S&H Festivalreview

MONTREUX FESTIVAL 2001: Mozart, La Finta Giardiniera, Montreux Auditorium, September 1, 2001 (FC)


The second offering of the Montreux Voice and Music Festival, a concert version of Mozart's La Finta Giardiniera, written at the request of the Bavarian court when the composer was 19 years old, just misses the greatness of his more "mature" operas. What is always impressive is the easy hand he has with melodic lines and dramatic interest and this makes hearing even his lesser-known works a worthy evening. The librettist on this occasion, Giuseppe Petrosellini, is certainly no Lorenzo Da Ponte and this opera buffa, which begins with a murder, is a strange mix of comedy and elements of opera seria.

Rebecca Evans picture courtesy of the Montreux Voice and Music Festival.

There is a fine triumvirate of English singers who are at the centre of this production. Tenor John Mark Ainsley, a Mozart specialist, is in the central role of Don Anchise, whose job is to explain it all for you. Soprano Rebecca Evans is the murdered lover who finally did not die after all and soprano Lynne Dawson plays the new love interest of the presumed murderer, Count Belfiore. Ainsley, although not the most ringing of tenors, plays with character and dramatic appeal. Rebecca Evans, recently seen at the Paris Théàtre du Châtelet in John Elliot Gardiner's Falstaff, sings with all the requisite grace and intelligence that places her at the forefront of Mozartian interpreters. The formidable voice of Lynne Dawson, as the impetuous Arminda, added plenty of salt, pepper and a bit of Tabasco into the comic stew.

The Freiburger Barockorchester was the orchestra this night with the young German conductor, Gottfried von der Goltz, providing skilled direction to the assembled forces. Also contributing to the success of this evening was the South African tenor Kobie van Rensburg as the innocent-of-murder Belfore and mezzo Monica Groop in the trouser role of Ramiro. Signing on to this project at the last minute, the splendid Swiss baritone Gilles Cachemaille sang a robust and richly nuanced Nardo. The rumor around the lobby at intermission was that these forces are planning to record this opera in the future. If so, it would immediately be a contender for first choice of those available.

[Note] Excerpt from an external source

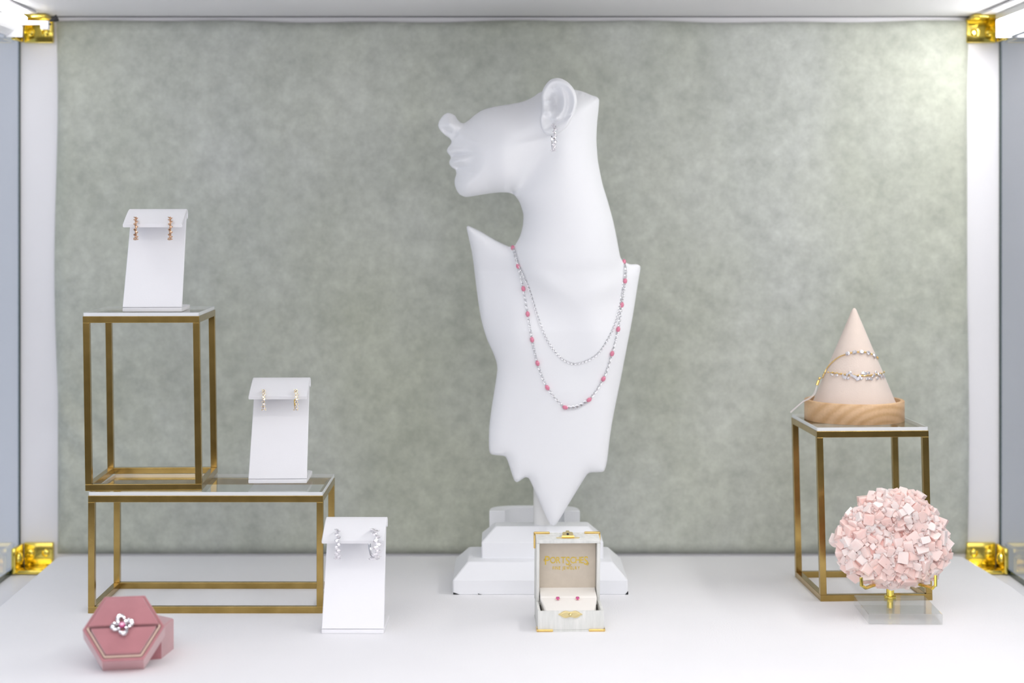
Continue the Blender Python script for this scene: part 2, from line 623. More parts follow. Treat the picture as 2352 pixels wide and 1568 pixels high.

As a side note to this festival, in the main auditorium, the Auditorium Stravinski, I have found the acoustics in the balcony, where the ticket prices are less expensive, to be superior to that in the orchestra section, where there are often imbalances. In addition, there is a range of concerts in smaller venues that can be of great interest. For example, on the stormy night of Tuesday, 4 September, there was an exciting discovery for this writer. At the imposing Château de Chillon the young Swedish soprano, Camilla Tilling, sang a series of songs by Purcell and Handel with a Baroque ensemble. She created a critical stir in Aix-en-Provence this summer singing Susanna in their acclaimed production of Le Nozze di Figaro. With such a combination of talent, brains and beauty, she should have a considerable career ahead of her.